I'm letting my secrets out and it's working.

I'm not wearing any-colored glasses anymore and that's working too.

I'm taking down the walls you built around me, brick by brick.

I'm understanding things I always knew but never understood.





I'm almost ready to love 100%.

Sunday, January 29, 2012

Did you know I saved this for last because it's the part that scares me the most.

What if I am mediocre at best? When all is said and done and the excuses are all gone if I still can't put two and two together the right way?

Tuesday, January 24, 2012

I went wrong assuming this would be life rebuilt, a slightly altered mirror image of what it already was.

Clearing out the unnecessary leftovers and making it brand new again.

Friday, January 06, 2012

This is a dedication. A recognition, a plea, a melancholic love letter, this is all the things I can't seem to say. It's cryptic and coded and in my secret language that none seem to understand.

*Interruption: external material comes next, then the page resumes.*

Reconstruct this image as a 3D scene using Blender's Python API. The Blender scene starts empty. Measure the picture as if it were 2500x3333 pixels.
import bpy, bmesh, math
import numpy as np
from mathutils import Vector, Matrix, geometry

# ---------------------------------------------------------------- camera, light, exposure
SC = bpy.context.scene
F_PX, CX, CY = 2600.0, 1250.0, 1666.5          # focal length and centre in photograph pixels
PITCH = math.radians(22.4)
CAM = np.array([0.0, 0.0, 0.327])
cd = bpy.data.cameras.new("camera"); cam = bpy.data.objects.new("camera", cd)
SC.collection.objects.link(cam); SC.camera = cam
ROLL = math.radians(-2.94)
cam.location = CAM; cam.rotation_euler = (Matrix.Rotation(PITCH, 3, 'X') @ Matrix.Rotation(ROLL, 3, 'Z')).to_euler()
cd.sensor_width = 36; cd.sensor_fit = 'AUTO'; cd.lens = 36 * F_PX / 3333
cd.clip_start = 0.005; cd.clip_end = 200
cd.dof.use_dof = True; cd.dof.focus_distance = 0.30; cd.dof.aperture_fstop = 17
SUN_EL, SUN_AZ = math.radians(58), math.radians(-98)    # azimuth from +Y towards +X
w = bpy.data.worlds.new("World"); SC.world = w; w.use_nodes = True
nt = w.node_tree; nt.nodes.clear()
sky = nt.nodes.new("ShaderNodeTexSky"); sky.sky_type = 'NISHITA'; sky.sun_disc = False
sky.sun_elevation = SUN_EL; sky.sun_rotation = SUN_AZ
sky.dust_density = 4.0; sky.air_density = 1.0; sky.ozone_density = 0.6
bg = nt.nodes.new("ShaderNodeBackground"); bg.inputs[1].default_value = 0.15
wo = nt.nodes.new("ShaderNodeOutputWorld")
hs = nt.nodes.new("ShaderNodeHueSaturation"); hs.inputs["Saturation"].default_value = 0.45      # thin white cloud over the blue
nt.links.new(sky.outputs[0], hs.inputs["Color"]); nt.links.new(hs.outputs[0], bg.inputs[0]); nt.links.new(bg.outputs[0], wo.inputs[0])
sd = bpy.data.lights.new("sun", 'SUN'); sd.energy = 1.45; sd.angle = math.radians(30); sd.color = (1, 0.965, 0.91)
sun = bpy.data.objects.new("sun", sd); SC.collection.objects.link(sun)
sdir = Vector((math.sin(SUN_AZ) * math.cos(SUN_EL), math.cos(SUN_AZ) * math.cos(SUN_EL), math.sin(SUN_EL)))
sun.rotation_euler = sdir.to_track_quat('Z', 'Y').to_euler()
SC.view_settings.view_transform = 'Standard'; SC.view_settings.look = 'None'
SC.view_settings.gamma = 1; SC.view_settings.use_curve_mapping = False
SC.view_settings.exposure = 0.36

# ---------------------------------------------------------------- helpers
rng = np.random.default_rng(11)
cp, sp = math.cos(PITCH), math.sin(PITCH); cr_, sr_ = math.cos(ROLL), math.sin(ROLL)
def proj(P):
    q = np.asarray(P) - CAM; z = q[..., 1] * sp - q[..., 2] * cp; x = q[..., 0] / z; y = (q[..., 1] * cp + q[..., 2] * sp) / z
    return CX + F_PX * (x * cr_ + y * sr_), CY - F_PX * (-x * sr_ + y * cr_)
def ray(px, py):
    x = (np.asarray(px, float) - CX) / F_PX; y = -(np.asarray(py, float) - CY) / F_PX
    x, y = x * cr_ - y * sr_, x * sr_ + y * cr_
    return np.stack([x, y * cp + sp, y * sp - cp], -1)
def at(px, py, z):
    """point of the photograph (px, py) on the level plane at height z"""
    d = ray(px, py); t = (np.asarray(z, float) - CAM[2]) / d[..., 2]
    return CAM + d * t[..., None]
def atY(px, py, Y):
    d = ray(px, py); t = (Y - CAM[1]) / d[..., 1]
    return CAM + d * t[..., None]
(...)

I'm sorry. For so many things. That things have come to be as I've let them. I don't know much about destiny, or fate, but I do know that making no choice, or taking no action is a choice and an action. It surrounds the causes and effects with negative space, a haze, and perhaps good things will naturally sprout, but that's not so common. But know that I hold myself accountable, in the quiet hours when all is still and suspended in dreams, I lay and wonder at every turning point when it was still not too late or too far gone or too anything. It's possible of course that it really was over before it began, and I have tried to cast off the residues that seem to sully my every new start, but I know not how to shed them. They are tethered to me as anchors, that perhaps once saved my life and held me to the ground when my thoughts soared too close to the sun. Now even with a running start and you pushing me as you do, my little baby bird wings flap until numb and when I come to I find myself still grounded.

Thank you. For so many things. I am probably terrible at showing appreciation. I'm too awkward to say heart whelming thank you's or make poetic declarations, no matter the depths of my gratitude and admiration. And it is deep. My debt to you is growing with every second and we both know I can never repay it.

Wednesday, January 04, 2012

It's been hard lately to love. Maybe it was me all along. My heart is swollen, always racing, pumping too much too hard.

Friday, December 30, 2011

I really miss letting my little self out and playing with her.

The closer these things come to becoming a something the scarier it gets. Tons of what ifs and lots of buts, but mostly the dread of settling in, that period of disarray before everything finds its place, becomes comfortable. And I don't mean materially, arranging and rearranging and organizing and setting up is my absolute favorite part. It's more about the minds of the inhabitants, it's more about finding the light switches in the dark and no hesitation in your steps to the bathroom in the late, still hours of sleep times. It's about the subtle, subconscious sighs that don't even register with us anymore when we enter the door, hang our coats, slip our shoes off and drop our days. I don't want it to be a new habitat for our habits, a continuation of what is, what we are; I want it to be a vessel. Each day ushering in chance after chance for a new evolution.

What if she and I are strangers after so long apart. What if our time is forced, full of awkward silences, nostalgic glances. What if it's never an anything ever again.